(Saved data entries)
=-=-=-=-=

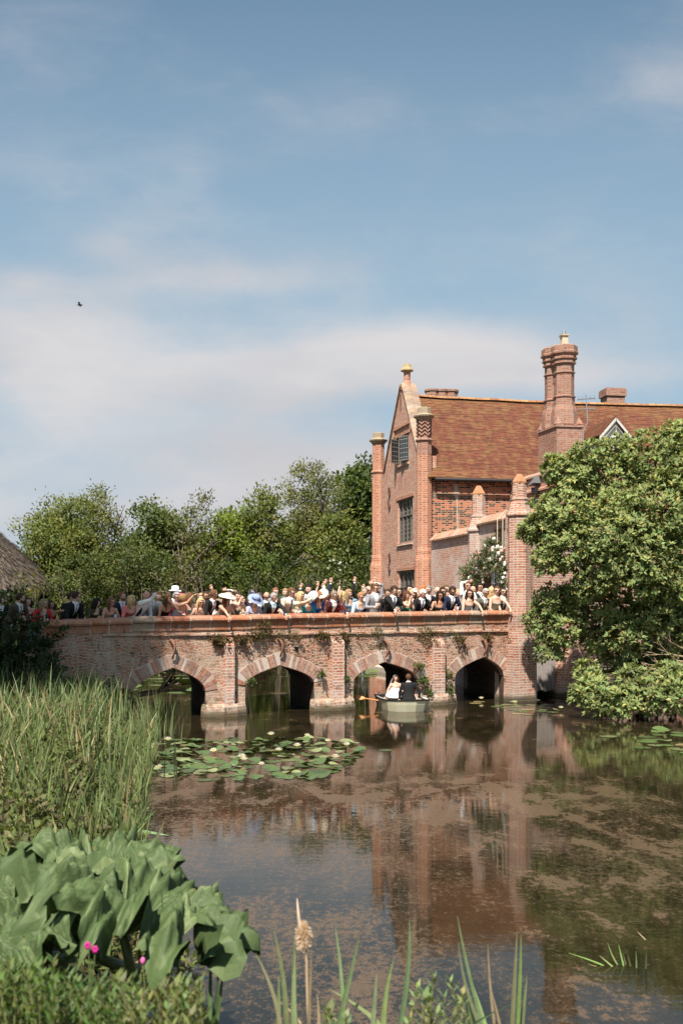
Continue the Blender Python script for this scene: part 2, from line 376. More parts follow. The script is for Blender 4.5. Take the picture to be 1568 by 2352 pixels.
M['bark'] = barkm()
def thatchm():
    m, t, o = newmat('thatch'); p = pos(t); n = noise(t, mapping(t, p, (14, 14, 2)), 2.0, 5, .7); n2 = noise(t, p, 1.2, 4, .6)
    princ(t, o, mix(t, n2, mix(t, n, (.06, .047, .04), (.20, .16, .135)), mix(t, n, (.045, .037, .03), (.16, .13, .11))), .95, .05, bumpn(t, n, 1, .2)); return m
M['thatch'] = thatchm()
def boardm():
    m, t, o = newmat('weatherboard'); p = pos(t); z = nd(t, 'ShaderNodeSeparateXYZ', {0: p}).outputs[2]
    w_ = mth(t, 'FRACT', mth(t, 'MULTIPLY', z, 6.0)); n = noise(t, mapping(t, p, (2, 2, 20)), 3, 4, .6)
    princ(t, o, mix(t, n, (.10, .075, .06), (.2, .16, .13)), .9, .1, bumpn(t, w_, 1, .03)); return m
M['board'] = boardm()

def groundm():
    m, t, o = newmat('ground_earth_grass'); p = pos(t)
    n = noise(t, p, 1.2, 5, .6); n2 = noise(t, p, 14, 4, .6)
    a = mix(t, n, (.045, .06, .02), (.10, .095, .045)); a = mix(t, n2, a, (.07, .055, .03))
    princ(t, o, a, .95, .05, bumpn(t, n2, 1, .05)); return m
M['ground'] = groundm()

def waterm():
    m, t, o = newmat('moat_water'); p = pos(t)
    s = nd(t, 'ShaderNodeSeparateXYZ', {0: p}); X, Y = s.outputs[0], s.outputs[1]
    big = noise(t, mapping(t, p, (1.0, .55, 1)), .42, 5, .6)
    mid = noise(t, mapping(t, p, (1.0, .6, 1)), 1.9, 5, .65, .3)
    spk = noise(t, mapping(t, p, (1.0, .75, 1), (9, 4, 0)), 15, 5, .75)
    spk2 = noise(t, mapping(t, p, (1.0, .8, 1), (2, 8, 0)), 42, 4, .7)
    right = sstep(t, X, 0.2, 1.6)
    near = mth(t, 'SUBTRACT', 1.0, sstep(t, Y, 14.2, 16.5))
    # thick tan scum: band in the middle distance, drifting rafts on the right
    band = mth(t, 'MULTIPLY', sstep(t, Y, 11.2, 13.2), mth(t, 'SUBTRACT', 1.0, sstep(t, Y, 15.0, 18.5)))
    band = mth(t, 'MULTIPLY', band, mth(t, 'SUBTRACT', 1.0, mth(t, 'MULTIPLY', sstep(t, X, 2.0, 3.2), .95)))
    dens = mth(t, 'ADD', mth(t, 'MULTIPLY', band, .20), mth(t, 'MULTIPLY', mth(t, 'MULTIPLY', right, near), .10))
    dens = mth(t, 'ADD', dens, mth(t, 'MULTIPLY', near, .035))
    raft = mth(t, 'ADD', dens, mth(t, 'ADD', mth(t, 'MULTIPLY', mth(t, 'SUBTRACT', mid, .5), 1.7), mth(t, 'MULTIPLY', mth(t, 'SUBTRACT', big, .5), 1.1)))
    raft = mth(t, 'ADD', raft, mth(t, 'MULTIPLY', mth(t, 'SUBTRACT', spk, .5), .75))
    rm = mth(t, 'MULTIPLY', sstep(t, raft, .22, .32), mth(t, 'ADD', .55, mth(t, 'MULTIPLY', sstep(t, spk2, .3, .6), .45)))
    # loose specks everywhere near
    sd = mth(t, 'ADD', spk, mth(t, 'ADD', mth(t, 'MULTIPLY', mth(t, 'SUBTRACT', big, .5), .8), mth(t, 'ADD', mth(t, 'MULTIPLY', mth(t, 'SUBTRACT', mid, .5), .3), mth(t, 'MULTIPLY', mth(t, 'SUBTRACT', spk2, .5), .55))))
    sm = mth(t, 'MULTIPLY', sstep(t, sd, .47, .62), mth(t, 'ADD', mth(t, 'MULTIPLY', near, mth(t, 'SUBTRACT', .8, mth(t, 'MULTIPLY', right, .45))), .10))
    fm = mth(t, 'MAXIMUM', rm, sm)
    fm = mth(t, 'MULTIPLY', fm, .78)
    scum = mix(t, spk2, (.085, .050, .028), (.175, .112, .068))
    scum = mix(t, sstep(t, big, .35, .7), scum, mix(t, spk2, (.07, .047, .024), (.165, .112, .066)))
    deep = mix(t, sstep(t, mid, .3, .7), (.010, .009, .004), (.028, .020, .010))
    rip = noise(t, mapping(t, p, (1.4, 6.0, 1)), 1.3, 3, .55)
    rip2 = noise(t, mapping(t, p, (2.0, 9.0, 1)), 3.3, 2, .5)
    h = mth(t, 'ADD', mth(t, 'MULTIPLY', rip, 1.0), mth(t, 'MULTIPLY', rip2, .35))
    bw = nd(t, 'ShaderNodeBump', {'Height': h, 'Strength': .035, 'Distance': .025}).outputs[0]
    bs = nd(t, 'ShaderNodeBump', {'Height': spk2, 'Strength': .6, 'Distance': .01, 'Normal': bw}).outputs[0]
    wat = nd(t, 'ShaderNodeBsdfPrincipled', {'Base Color': deep, 'Roughness': .025, 'IOR': 1.36, 'Specular IOR Level': .62, 'Normal': bw})
    scm = nd(t, 'ShaderNodeBsdfPrincipled', {'Base Color': scum, 'Roughness': .30, 'Specular IOR Level': .55, 'Normal': bs})
    mx = nd(t, 'ShaderNodeMixShader', {0: fm, 1: wat.outputs[0], 2: scm.outputs[0]})
    t.links.new(mx.outputs[0], o.inputs[0]); return m
M['water'] = waterm()

_cc = {}
def cloth(col, rough=.85, var=.12, spec=.15):
    k = (tuple(round(c, 3) for c in col), rough)
    if k not in _cc: _cc[k] = plain('cloth', col, rough, spec, var, 18)
    return _cc[k]
SKIN = {}
for nme, c in (('pale', (.62, .38, .28)), ('tan', (.48, .26, .165)), ('brown', (.30, .15, .09)), ('rosy', (.60, .32, .23))):
    m, t, o = newmat('skin_' + nme); f_ = noise(t, pos(t), 25, 3, .5)
    princ(t, o, mix(t, f_, tuple(x * .88 for x in c), tuple(x * 1.08 for x in c)), .5, .35, None, **{'Subsurface Weight': .12, 'Subsurface Radius': (.02, .008, .004), 'Subsurface Scale': .5}); SKIN[nme] = m
M['lens'] = plain('dark_lens', (.008, .008, .010), .12, .6, .1)
M['lips'] = plain('lips', (.36, .09, .08), .5)
M['eye'] = plain('eye_dark', (.03, .02, .018), .3, .5)
M['tooth'] = plain('teeth', (.75, .72, .68), .3)
# ------------------------------------------------------------ terrain and water
def interp(x, xs, ys): return float(np.interp(x, xs, ys))
def shore_left(Y): return interp(Y, [0, 5, 6.5, 8, 10.8, 14, 17, 20, 22.5, 24, 27, 34, 44, 52], [-.4, -.9, -1.2, -1.7, -2.5, -3.1, -3.5, -4.1, -5.1, -6.6, -9.5, -13, -20, -24])
def ss(x, a, b):
    x = min(1, max(0, (x - a) / (b - a))); return x * x * (3 - 2 * x)
def bridge_front(X): return 25.29 + .523 * X
def hground(X, Y):
    d = min(X - shore_left(Y), Y - 4.2, 50.5 - Y, interp(Y, [0, 22, 24, 60], [13, 13, 9.3, 30]) - X)
    n = mnoise.noise(Vector((X * .4, Y * .4, 0))) * .18 + mnoise.noise(Vector((X * 1.7, Y * 1.7, 3))) * .05
    base = .55 + .35 * ss(-d, 0, 6)
    if Y < 6: base = 1.0
    h = -0.7 + (base + .7) * (1 - ss(d, -.9, .35)) + n * (1 - ss(d, -.8, .2))
    # approach ramp at the left end of the bridge
    if X < -3:
        bl = bridge_front(X) + (.6 if X > -7.2 else -3.5)
        k = ss(-X, 6.7, 8.0) * ss(Y, bl - .8, bl + .2) * (1 - ss(Y, 28, 36))
        h = h * (1 - k) + 1.47 * k
    if Y > 60: h = .9 + n
    return h
def axis(a, b, st, far0, far1):
    c = list(np.arange(a, b + 1e-6, st)); g = st
    lo = [a]; 
    while lo[-1] > far0: g *= 1.5; lo.append(lo[-1] - g)
    g = st; hi = [b]
    while hi[-1] < far1: g *= 1.5; hi.append(hi[-1] + g)
    return lo[:0:-1] + c + hi[1:]
gx = axis(-26, 16, .45, -2500, 2500); gy = axis(-2, 56, .45, -400, 4000)
V = np.array([(x, y, hground(x, y)) for y in gy for x in gx]); nx = len(gx)
Fc = np.array([(j * nx + i, j * nx + i + 1, (j + 1) * nx + i + 1, (j + 1) * nx + i) for j in range(len(gy) - 1) for i in range(nx - 1)])
tag(link('ground', np_mesh('ground', V, Fc, M['ground'], smooth=True)), 'grassy earth banks around the moat', kind='structure')
mb = MB(); mb.quad((-40, 3, 0), (40, 3, 0), (40, 54, 0), (-40, 54, 0))
tag(mb.build('water', M['water']), 'still brown moat water with drifting scum', kind='structure')

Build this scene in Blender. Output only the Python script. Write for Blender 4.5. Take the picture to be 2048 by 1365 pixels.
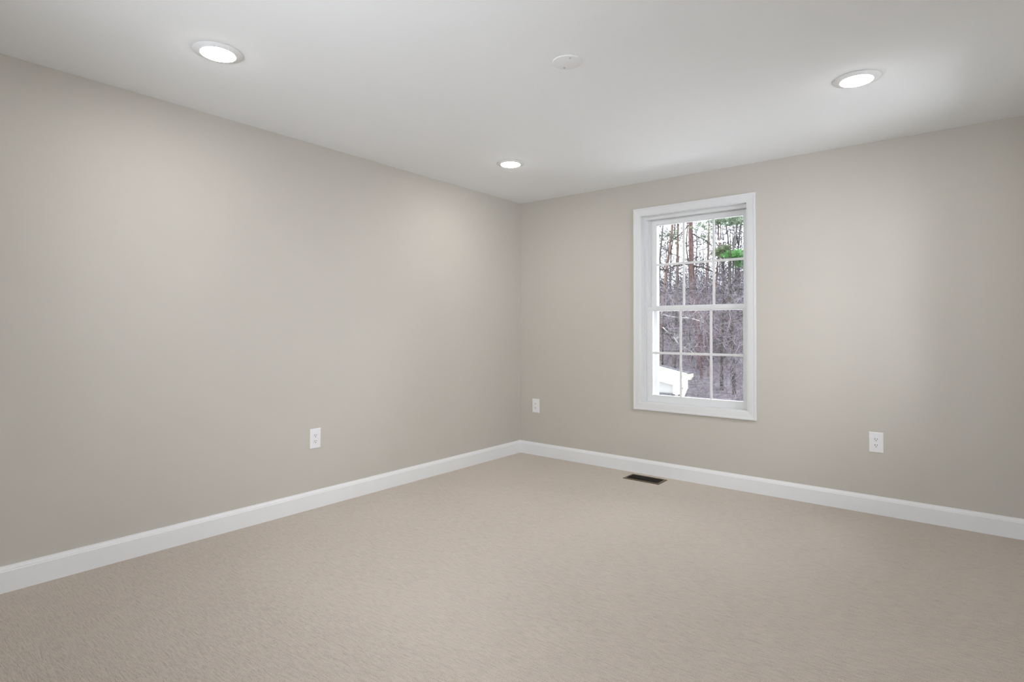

=-=-=-=-=

**What you need to do**
Extract the lines exactly, please: the first line of the listing, the line with "M['ground'] = groundm()", and every line between them, but no pictures.

**Result of the exercise**
Continue the Blender Python script for this scene: part 2, from line 376. More parts follow. The script is for Blender 4.5. Take the picture to be 1568 by 2352 pixels.
M['bark'] = barkm()
def thatchm():
    m, t, o = newmat('thatch'); p = pos(t); n = noise(t, mapping(t, p, (14, 14, 2)), 2.0, 5, .7); n2 = noise(t, p, 1.2, 4, .6)
    princ(t, o, mix(t, n2, mix(t, n, (.06, .047, .04), (.20, .16, .135)), mix(t, n, (.045, .037, .03), (.16, .13, .11))), .95, .05, bumpn(t, n, 1, .2)); return m
M['thatch'] = thatchm()
def boardm():
    m, t, o = newmat('weatherboard'); p = pos(t); z = nd(t, 'ShaderNodeSeparateXYZ', {0: p}).outputs[2]
    w_ = mth(t, 'FRACT', mth(t, 'MULTIPLY', z, 6.0)); n = noise(t, mapping(t, p, (2, 2, 20)), 3, 4, .6)
    princ(t, o, mix(t, n, (.10, .075, .06), (.2, .16, .13)), .9, .1, bumpn(t, w_, 1, .03)); return m
M['board'] = boardm()

def groundm():
    m, t, o = newmat('ground_earth_grass'); p = pos(t)
    n = noise(t, p, 1.2, 5, .6); n2 = noise(t, p, 14, 4, .6)
    a = mix(t, n, (.045, .06, .02), (.10, .095, .045)); a = mix(t, n2, a, (.07, .055, .03))
    princ(t, o, a, .95, .05, bumpn(t, n2, 1, .05)); return m
M['ground'] = groundm()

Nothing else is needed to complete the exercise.